[SUPPLIED DATA start]
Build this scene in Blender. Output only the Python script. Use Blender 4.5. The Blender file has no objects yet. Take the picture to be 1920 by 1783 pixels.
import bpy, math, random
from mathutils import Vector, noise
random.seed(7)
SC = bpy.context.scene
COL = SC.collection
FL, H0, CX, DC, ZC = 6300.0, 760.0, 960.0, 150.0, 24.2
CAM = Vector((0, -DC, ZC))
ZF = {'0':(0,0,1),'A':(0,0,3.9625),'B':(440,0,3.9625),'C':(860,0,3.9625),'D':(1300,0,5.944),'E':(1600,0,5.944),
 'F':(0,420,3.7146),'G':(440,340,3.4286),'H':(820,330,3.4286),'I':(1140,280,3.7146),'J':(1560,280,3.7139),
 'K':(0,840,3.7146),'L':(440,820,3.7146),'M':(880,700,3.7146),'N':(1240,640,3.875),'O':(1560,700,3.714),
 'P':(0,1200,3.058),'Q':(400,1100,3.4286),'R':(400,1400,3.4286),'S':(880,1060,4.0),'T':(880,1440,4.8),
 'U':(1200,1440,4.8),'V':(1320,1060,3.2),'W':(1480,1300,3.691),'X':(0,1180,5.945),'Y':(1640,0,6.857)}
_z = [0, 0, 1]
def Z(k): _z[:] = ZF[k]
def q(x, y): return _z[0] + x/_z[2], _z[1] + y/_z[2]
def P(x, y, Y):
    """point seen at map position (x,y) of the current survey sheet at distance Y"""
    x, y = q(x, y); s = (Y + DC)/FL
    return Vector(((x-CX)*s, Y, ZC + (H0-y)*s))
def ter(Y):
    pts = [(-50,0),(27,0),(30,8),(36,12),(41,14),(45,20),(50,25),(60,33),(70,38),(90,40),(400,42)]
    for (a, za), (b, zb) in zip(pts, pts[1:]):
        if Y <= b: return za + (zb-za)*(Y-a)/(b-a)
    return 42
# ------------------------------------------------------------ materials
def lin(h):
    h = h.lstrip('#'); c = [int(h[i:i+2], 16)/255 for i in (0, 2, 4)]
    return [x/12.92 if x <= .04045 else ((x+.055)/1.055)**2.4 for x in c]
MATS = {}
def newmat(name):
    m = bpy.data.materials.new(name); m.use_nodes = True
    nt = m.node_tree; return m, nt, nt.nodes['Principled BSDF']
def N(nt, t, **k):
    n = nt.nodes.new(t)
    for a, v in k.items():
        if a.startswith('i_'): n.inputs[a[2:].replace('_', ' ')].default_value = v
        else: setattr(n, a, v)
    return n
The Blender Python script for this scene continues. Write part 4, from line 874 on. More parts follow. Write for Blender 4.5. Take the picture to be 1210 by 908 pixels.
[SUPPLIED DATA end]
* [PROBLEM REQUIREMENTS] Filter the records above and return every line that holds the word "pixels".

* [FINISHED TASK]
Build this scene in Blender. Output only the Python script. Use Blender 4.5. The Blender file has no objects yet. Take the picture to be 1920 by 1783 pixels.
The Blender Python script for this scene continues. Write part 4, from line 874 on. More parts follow. Write for Blender 4.5. Take the picture to be 1210 by 908 pixels.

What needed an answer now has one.